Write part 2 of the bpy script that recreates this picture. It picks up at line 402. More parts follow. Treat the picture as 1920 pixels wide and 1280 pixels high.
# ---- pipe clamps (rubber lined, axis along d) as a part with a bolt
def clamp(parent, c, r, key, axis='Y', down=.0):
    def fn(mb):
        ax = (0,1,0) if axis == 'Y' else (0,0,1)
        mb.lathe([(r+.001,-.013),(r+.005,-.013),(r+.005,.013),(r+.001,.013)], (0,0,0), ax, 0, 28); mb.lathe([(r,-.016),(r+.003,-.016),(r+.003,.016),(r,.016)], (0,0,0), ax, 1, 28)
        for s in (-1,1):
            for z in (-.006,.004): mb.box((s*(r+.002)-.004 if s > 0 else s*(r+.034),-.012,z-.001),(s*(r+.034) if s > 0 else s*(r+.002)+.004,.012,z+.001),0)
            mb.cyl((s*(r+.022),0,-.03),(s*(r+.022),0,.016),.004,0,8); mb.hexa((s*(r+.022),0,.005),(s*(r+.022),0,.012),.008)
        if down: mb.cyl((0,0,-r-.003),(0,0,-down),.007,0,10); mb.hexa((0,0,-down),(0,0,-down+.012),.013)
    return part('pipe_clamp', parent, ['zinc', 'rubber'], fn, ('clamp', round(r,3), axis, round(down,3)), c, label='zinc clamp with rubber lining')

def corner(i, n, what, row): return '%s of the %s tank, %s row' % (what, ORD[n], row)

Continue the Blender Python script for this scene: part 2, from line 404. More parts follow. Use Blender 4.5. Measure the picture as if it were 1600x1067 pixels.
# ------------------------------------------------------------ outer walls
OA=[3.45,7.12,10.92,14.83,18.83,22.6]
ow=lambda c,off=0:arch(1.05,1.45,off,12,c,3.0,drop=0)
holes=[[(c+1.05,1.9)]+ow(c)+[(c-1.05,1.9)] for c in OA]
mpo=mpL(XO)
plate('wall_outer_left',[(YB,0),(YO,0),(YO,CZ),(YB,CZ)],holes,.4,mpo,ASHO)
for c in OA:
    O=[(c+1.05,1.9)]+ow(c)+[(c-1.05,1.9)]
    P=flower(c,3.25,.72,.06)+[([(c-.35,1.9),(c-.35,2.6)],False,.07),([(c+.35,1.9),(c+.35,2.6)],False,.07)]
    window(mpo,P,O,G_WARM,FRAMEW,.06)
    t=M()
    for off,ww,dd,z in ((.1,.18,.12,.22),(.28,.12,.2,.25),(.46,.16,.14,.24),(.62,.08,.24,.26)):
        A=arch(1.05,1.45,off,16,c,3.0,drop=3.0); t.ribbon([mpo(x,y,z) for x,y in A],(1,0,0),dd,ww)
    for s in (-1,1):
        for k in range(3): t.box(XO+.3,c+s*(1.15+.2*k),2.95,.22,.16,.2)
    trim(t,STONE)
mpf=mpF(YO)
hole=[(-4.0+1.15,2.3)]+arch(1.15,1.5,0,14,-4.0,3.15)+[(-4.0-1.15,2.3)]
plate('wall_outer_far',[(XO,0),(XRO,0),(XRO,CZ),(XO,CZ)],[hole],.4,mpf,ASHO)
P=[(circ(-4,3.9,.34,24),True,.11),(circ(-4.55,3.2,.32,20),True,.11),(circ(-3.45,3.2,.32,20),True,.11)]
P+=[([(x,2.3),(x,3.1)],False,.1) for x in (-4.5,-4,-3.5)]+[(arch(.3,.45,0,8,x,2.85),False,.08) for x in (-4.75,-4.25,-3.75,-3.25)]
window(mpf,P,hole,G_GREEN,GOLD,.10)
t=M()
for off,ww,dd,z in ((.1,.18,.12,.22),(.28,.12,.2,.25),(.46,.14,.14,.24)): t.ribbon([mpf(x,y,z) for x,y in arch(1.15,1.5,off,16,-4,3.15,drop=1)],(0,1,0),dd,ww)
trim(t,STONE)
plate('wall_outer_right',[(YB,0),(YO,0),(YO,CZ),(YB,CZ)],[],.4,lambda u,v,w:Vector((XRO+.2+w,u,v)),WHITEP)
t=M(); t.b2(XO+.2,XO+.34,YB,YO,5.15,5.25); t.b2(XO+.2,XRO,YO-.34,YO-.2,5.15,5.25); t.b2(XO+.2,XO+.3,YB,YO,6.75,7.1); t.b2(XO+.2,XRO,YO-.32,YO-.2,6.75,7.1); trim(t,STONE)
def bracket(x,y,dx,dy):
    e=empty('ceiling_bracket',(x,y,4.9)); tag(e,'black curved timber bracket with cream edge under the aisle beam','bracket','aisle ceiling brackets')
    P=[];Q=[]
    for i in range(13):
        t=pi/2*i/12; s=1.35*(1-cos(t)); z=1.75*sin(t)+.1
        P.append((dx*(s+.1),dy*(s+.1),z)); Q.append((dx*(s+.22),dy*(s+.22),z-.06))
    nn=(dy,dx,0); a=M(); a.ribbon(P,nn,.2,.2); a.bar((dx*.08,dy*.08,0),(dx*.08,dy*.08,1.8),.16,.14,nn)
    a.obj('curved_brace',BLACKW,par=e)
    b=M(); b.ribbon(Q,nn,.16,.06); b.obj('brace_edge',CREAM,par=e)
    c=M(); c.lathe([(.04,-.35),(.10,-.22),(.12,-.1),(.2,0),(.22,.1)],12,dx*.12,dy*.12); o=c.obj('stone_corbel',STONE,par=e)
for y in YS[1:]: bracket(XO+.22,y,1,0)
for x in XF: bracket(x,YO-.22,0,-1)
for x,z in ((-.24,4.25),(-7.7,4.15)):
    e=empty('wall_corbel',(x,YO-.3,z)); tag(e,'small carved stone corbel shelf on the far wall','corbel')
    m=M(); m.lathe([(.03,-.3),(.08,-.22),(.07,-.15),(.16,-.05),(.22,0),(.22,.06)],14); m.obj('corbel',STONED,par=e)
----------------
Objective: Return the lines above precisely as they appear, beginning at the first line and ending at the line with "def corner(i, n, what, row): return", and nothing after it.

Full solution:
Write part 2 of the bpy script that recreates this picture. It picks up at line 402. More parts follow. Treat the picture as 1920 pixels wide and 1280 pixels high.
# ---- pipe clamps (rubber lined, axis along d) as a part with a bolt
def clamp(parent, c, r, key, axis='Y', down=.0):
    def fn(mb):
        ax = (0,1,0) if axis == 'Y' else (0,0,1)
        mb.lathe([(r+.001,-.013),(r+.005,-.013),(r+.005,.013),(r+.001,.013)], (0,0,0), ax, 0, 28); mb.lathe([(r,-.016),(r+.003,-.016),(r+.003,.016),(r,.016)], (0,0,0), ax, 1, 28)
        for s in (-1,1):
            for z in (-.006,.004): mb.box((s*(r+.002)-.004 if s > 0 else s*(r+.034),-.012,z-.001),(s*(r+.034) if s > 0 else s*(r+.002)+.004,.012,z+.001),0)
            mb.cyl((s*(r+.022),0,-.03),(s*(r+.022),0,.016),.004,0,8); mb.hexa((s*(r+.022),0,.005),(s*(r+.022),0,.012),.008)
        if down: mb.cyl((0,0,-r-.003),(0,0,-down),.007,0,10); mb.hexa((0,0,-down),(0,0,-down+.012),.013)
    return part('pipe_clamp', parent, ['zinc', 'rubber'], fn, ('clamp', round(r,3), axis, round(down,3)), c, label='zinc clamp with rubber lining')

def corner(i, n, what, row): return '%s of the %s tank, %s row' % (what, ORD[n], row)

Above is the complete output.